A significant impetus for the development of Slovak literary identity was given by the tolerant Enlightenment climate of the reign of Empress Maria Theresa (1740-1780) and by the reforms of Joseph II. (1780-1790). Various learned societies and printed periodicals were established. In 1783 the Prešpurské noviny (Bratislava Newspaper), written in Czech, was published in Bratislava, and a learned society known as Societas slavica established a monthly called Staré noviny literního omění (Old Newspapers of Literary Arts, 1785) in Banská Bystrica.
Various learned societies issued almanacs during this period, but the most significant of these was the Slovenské učené tovarišstvo (Slovak Learned Society), which affiliated the Catholic intelligentsia. It was this society that was linked to the first attempt to codify standard Slovak. Its founder was Anton Bernolák, who on the basis of Cultural Western Slovak compiled the Slovak grammar and a five-language dictionary. The advocates of this codification were called the Bernoláks and the term Bernolak Slovak was adopted for Bernolák’s language. Before the Bernoláks, an unsuccessful attempt was made to codify the Slovak literary language by Jozef Ignác Bajza, who wrote his successful novel René mláďenca príhodi a skúsenosťi (Adventures and Experiences of a Young Man called René, 1784-1875) in Cultural Western Slovak. Authors of Lutheran religious beliefs continued in the tradition of using Czech as their literary language.

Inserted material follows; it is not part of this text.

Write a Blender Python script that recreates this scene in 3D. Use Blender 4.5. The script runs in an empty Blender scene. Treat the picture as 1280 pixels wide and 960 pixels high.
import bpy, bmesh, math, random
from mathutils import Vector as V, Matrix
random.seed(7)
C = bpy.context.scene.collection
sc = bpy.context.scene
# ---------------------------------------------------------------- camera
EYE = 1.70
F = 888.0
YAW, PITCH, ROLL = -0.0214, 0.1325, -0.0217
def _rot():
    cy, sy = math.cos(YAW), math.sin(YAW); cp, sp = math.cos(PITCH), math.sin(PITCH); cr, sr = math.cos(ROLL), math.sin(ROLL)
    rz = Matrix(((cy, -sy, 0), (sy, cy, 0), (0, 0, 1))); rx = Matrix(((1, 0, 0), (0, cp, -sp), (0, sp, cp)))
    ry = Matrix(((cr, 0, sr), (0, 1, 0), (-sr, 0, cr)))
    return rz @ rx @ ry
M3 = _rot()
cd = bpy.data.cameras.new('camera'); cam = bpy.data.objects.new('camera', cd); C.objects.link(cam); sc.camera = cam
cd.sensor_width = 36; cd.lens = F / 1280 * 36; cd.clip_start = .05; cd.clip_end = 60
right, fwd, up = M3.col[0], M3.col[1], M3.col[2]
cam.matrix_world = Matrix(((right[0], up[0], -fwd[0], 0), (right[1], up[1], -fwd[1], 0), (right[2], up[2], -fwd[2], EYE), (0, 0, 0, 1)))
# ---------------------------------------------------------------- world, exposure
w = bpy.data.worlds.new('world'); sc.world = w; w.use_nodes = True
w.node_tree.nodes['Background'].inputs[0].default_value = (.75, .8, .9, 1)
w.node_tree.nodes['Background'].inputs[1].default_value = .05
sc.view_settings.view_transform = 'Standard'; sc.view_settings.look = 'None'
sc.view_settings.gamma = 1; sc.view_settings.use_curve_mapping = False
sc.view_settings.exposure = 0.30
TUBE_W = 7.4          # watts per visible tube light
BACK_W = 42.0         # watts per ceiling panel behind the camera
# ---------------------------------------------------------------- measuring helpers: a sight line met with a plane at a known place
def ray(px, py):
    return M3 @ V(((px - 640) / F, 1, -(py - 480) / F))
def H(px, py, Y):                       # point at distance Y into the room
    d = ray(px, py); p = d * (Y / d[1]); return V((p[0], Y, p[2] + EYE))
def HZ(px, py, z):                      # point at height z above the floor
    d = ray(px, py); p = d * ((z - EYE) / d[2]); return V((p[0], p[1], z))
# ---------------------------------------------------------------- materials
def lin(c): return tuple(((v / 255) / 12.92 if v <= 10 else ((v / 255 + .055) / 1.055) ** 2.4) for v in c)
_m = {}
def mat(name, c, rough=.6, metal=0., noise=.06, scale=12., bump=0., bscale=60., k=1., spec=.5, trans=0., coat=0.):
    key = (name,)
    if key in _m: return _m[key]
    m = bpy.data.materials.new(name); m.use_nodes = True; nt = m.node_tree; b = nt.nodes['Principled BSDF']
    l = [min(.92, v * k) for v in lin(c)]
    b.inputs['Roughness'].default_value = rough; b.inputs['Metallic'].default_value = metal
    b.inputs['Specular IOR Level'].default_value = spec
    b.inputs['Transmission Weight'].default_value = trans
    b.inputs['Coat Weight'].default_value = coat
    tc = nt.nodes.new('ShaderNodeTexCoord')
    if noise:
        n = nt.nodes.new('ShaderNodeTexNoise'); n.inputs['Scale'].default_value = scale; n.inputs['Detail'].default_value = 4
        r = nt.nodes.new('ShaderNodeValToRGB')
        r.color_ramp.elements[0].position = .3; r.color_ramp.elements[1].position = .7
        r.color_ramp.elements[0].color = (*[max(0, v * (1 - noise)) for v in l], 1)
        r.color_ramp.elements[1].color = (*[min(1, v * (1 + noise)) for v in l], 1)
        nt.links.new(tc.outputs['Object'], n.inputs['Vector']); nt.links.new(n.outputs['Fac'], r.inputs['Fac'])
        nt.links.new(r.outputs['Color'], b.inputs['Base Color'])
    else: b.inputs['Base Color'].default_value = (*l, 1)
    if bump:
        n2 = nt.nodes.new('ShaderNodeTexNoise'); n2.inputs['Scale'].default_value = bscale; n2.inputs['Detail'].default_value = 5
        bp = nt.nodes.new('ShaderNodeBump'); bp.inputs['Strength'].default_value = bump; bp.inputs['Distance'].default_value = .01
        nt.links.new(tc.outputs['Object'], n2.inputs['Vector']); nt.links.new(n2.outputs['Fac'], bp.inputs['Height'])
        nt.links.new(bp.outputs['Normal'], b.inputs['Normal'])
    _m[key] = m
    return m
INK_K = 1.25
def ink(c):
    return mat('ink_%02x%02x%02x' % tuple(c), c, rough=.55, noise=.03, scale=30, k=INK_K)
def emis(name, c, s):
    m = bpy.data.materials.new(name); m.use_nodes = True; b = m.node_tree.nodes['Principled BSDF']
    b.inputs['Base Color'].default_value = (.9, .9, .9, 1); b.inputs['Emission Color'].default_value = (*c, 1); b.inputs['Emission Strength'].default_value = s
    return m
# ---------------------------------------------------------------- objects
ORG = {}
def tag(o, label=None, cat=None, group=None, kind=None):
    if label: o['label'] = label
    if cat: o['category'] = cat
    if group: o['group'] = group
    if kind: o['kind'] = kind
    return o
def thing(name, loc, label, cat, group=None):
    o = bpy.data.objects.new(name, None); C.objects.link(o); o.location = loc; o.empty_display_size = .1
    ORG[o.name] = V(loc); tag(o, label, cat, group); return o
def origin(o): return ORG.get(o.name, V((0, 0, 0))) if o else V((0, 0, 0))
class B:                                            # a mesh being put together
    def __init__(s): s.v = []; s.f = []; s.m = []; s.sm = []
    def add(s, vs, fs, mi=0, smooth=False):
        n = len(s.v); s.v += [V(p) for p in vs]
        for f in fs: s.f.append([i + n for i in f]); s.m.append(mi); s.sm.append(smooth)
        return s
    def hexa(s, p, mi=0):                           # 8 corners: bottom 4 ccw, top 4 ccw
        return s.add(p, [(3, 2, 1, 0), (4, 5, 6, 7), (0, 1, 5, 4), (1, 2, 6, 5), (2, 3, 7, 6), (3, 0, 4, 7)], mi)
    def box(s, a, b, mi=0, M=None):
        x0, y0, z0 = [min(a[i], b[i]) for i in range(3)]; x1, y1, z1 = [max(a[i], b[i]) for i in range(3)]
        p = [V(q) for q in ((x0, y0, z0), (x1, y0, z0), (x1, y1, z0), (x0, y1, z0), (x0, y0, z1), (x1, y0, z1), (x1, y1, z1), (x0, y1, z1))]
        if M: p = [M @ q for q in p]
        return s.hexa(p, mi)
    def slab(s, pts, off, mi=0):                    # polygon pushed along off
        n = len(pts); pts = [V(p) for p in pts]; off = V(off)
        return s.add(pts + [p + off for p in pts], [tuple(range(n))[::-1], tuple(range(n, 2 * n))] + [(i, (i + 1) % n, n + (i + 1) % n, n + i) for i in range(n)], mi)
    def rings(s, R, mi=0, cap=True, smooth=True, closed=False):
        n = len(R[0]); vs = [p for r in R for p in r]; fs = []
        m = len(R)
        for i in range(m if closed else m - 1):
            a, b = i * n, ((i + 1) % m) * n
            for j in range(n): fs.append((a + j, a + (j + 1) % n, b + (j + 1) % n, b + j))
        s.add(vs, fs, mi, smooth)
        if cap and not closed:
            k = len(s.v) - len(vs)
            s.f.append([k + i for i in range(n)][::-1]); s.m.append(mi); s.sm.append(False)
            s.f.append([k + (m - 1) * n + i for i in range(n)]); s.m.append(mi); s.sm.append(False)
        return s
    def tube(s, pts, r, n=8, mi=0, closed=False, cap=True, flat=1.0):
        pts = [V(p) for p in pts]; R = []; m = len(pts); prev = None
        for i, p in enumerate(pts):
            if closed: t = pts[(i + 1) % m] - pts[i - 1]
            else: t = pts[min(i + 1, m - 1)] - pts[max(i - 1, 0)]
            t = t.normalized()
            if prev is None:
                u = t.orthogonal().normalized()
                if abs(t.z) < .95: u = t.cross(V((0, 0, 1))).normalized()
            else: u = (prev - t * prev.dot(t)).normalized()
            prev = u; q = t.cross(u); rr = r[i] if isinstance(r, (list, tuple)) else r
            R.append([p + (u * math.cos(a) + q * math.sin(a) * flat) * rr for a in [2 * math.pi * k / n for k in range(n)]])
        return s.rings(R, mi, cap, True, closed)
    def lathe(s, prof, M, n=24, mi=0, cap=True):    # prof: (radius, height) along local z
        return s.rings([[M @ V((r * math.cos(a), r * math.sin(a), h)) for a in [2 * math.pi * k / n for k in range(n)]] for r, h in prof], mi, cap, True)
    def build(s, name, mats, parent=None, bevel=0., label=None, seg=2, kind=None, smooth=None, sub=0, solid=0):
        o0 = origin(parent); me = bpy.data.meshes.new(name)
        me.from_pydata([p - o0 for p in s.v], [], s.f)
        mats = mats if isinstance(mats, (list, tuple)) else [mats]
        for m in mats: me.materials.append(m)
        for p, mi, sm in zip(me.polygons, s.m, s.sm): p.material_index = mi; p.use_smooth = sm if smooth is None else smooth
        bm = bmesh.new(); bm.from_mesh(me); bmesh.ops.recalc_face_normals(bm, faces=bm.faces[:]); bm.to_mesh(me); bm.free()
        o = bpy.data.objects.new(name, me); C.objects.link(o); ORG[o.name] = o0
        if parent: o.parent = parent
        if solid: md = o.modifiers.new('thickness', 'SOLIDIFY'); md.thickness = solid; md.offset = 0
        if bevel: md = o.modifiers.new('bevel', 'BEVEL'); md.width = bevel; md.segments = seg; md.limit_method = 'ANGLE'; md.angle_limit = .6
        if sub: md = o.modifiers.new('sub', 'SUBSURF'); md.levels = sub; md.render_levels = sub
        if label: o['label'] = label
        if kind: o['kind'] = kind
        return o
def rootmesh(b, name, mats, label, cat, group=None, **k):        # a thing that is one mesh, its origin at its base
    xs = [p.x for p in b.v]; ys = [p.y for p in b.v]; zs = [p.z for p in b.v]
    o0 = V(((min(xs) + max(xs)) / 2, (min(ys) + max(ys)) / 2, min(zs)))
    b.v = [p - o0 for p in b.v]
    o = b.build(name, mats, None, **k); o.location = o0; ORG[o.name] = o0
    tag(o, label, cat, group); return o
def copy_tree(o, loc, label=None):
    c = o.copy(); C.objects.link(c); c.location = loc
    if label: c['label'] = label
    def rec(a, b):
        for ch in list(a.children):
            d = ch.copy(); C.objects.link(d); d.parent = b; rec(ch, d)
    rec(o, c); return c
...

At the beginning of the 19th century the literary-aesthetic situation in Slovakia was represented mainly by Bohuslav Tablicy’s work Poezye, Paměti česko-slovenských básnířův aneb veršovcův (Poetry, Memoirs of the Czechoslovak Poets and Rhymers, 1806-1812). This was the first history of poetry written in the national language and was to become the source to be followed by future generations of literary historians. Pavol Jozef Safárik’s collection of poems Tatranská múza s lýrou slovanskou (The Tatra Muse with a Slavic Lyre, 1814) belongs equally to Slovak and Czech literature, presenting a rationalistic life stance on issues of the Slovak and Slavic world. Safárik together with the Bernoláks and Frantisek Palacký, ranked among the promoters of the quantitative prosodic system. The outstanding authors of Enlightenment-rationalistic ideo-aesthetic orientation include Ján Chalupka, author of numerous comedies and of the satirical novel Bendegúz (1841), and Jonáš Záborský, author of the novel Faustiáda (1864). The poet Ján Hollý enjoys an exceptional standing among the authors of the Slovak Classicist aesthetic; he used the poetic possibilities of Bernolák‘s Slovak in three of his national epik poems, Svätopluk (1833), Cyrillo-Methodiada (1835) and Sláv (1839), as well as in other genres of Classical poetry (idylls, odes, elegies etc.).